Pink sapphires have become more widely available since the 1990s when new sources were found in Madagascar. Until then, they were exceptionally rare, and found only occasionally in Vietnam, Sri Lanka or Burma. Because of the new availability, their popularity has shot up in jewellery and especially wedding and engagement rings. They come in a full colour range of the palest pink through to fuscia, and all colours seem to be equally popular. The colour comes from traces of chromium.
Naturally occuring orange sapphires are exceptionally rare, however heat treated stones are available.
Yellow sapphires also come in a wide range of colours and tones from light canary through to a deep golden. Until the end of the century, it was not known that sapphires were anything other than blue. As a result, they were known as ‘oriental topaz’ up until that point.
Green sapphires vary between light lime green and olive in colour. Many actually consist of very fine bands of blue and yellow, which can be seen under a microscope, but blend if looked at with the naked eye. This was once known as oriental peridot.
Lavender and violet colours of sapphire are quite rare, and often reminiscent of tanzanite although more durable. They can be quite expensive in larger sizes if they are of a good quality.
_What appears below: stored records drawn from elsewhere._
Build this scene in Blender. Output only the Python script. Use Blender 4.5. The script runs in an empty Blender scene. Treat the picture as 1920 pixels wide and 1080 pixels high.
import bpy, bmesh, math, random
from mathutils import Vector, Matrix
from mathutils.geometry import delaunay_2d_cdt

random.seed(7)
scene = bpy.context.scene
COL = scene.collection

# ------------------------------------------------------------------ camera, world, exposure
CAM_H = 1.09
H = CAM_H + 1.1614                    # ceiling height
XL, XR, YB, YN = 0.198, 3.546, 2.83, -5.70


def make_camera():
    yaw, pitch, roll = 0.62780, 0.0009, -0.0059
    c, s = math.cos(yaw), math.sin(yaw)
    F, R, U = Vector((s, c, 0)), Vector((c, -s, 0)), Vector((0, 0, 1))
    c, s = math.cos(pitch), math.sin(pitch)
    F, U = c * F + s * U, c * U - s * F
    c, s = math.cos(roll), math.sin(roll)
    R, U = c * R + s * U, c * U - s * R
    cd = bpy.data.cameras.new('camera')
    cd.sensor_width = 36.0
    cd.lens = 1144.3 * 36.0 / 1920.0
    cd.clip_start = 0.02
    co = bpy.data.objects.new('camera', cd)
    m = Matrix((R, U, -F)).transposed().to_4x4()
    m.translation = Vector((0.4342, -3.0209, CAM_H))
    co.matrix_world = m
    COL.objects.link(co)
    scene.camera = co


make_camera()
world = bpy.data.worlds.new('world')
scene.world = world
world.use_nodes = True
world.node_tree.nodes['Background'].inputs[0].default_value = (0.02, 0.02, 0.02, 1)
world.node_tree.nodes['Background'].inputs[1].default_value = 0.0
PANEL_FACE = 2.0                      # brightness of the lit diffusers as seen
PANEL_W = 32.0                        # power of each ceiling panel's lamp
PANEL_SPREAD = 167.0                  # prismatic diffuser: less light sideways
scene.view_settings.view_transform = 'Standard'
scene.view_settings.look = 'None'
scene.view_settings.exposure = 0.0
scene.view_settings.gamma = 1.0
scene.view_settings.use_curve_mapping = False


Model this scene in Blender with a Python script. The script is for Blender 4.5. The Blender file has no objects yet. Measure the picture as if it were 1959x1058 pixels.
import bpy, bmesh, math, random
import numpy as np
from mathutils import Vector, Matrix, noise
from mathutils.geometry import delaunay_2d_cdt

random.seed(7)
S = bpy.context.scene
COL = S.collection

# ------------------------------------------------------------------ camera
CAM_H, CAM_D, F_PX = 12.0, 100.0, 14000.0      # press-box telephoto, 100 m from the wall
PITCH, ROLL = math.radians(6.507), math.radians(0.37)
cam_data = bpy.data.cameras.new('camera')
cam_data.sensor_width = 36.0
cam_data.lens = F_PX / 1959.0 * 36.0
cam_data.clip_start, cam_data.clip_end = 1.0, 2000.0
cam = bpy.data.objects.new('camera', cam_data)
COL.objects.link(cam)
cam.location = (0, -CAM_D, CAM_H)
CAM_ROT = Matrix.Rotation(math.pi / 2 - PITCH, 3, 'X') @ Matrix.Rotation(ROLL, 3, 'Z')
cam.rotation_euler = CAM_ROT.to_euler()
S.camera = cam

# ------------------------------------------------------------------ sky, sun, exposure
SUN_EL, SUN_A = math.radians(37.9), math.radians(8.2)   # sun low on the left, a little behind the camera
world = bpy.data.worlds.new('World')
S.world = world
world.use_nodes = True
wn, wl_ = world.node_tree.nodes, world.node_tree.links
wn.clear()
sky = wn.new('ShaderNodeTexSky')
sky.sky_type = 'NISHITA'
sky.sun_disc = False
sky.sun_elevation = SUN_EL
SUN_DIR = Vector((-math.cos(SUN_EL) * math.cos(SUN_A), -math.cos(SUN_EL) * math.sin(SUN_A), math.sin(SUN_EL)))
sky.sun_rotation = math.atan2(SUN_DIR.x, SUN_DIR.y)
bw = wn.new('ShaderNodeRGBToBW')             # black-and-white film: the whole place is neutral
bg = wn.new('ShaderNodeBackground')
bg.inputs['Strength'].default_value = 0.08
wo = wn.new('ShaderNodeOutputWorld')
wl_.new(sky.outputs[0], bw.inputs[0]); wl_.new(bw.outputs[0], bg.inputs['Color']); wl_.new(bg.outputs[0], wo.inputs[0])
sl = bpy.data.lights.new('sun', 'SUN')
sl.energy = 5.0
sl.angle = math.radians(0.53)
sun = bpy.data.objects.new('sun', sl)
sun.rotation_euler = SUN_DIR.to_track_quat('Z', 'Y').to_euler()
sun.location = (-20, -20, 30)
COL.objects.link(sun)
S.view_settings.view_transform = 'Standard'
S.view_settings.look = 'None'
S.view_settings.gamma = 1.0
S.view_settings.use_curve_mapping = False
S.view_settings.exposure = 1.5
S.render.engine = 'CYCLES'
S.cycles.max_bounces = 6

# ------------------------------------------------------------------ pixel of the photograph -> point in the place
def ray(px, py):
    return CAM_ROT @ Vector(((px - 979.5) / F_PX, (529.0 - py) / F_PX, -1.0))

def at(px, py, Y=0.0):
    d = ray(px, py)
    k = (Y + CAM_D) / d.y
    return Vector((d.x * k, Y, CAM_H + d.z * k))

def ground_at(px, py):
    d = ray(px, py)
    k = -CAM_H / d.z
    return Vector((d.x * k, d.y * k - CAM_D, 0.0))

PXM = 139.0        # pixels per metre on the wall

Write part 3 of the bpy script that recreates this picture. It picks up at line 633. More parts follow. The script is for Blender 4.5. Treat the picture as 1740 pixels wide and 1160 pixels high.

Star sapphires and rubies are classified a “phenomenon” stone. They are likely to have contributed to the legend and lore concerning the powers of the sapphire because the very first sapphires cut would have been shaped in a cabochon form and when the stars appeared no one could explain them! We now know that star sapphires have to be cabochon cut to allow the 6 pointed star to be created within the sapphire, which happens because of the way a single point of light reflects from the internal structure of the stone. The correct angle of light entering the stone bounces off the needles and accentuates the appearance of the star. They come in a wide variety of colours, although the most prevalent are a greyish white or greyish blue.
Its a shame that for such a fabulous stone, most rough star sapphires are put into high temperature ovens to melt the silk-like needles and destroy the star effect. This is simply because they are worth more as classically facetted sapphires. Heat treated star sapphires do exist but are hard to make because the intense heat needed in this process damages the needles that produce the star.
Colour changing sapphires are also classified a “phenomenon” stone. Many people do not believe they exist until they see them in real life. Generally, in fluorescent lighting these stones look blue and in incandescent light they look purple, although they also come in a colour change of red/brown, green/red, and green/yellowy green. A ring with one of these stones set in it can look like two different rings depending upon the source of light! A stone with a complete colour change (eg red/green) is more expensive than one with a more subtle change.
Padparadscha is the only variety of corundum other than ruby that is not simply known as a colour of sapphire. Its name is an ancient Sanskrit word which describes the colour of the lotus flower – a pinky orange colour. Padparadscha is extremely rare, and as such, very expensive, particularly for a fine piece. Similarly coloured stones are not classified Padparadschas if they have any hint of reddish orange or brown in them, although these too are stunning stones.
Sapphires are the birthstone of September and the astrological stone of Leo. The various colours are thought to protect the wearer from all sorts of evil, illness, stress and general harm, and as such, a wonderful choice for your wedding ring!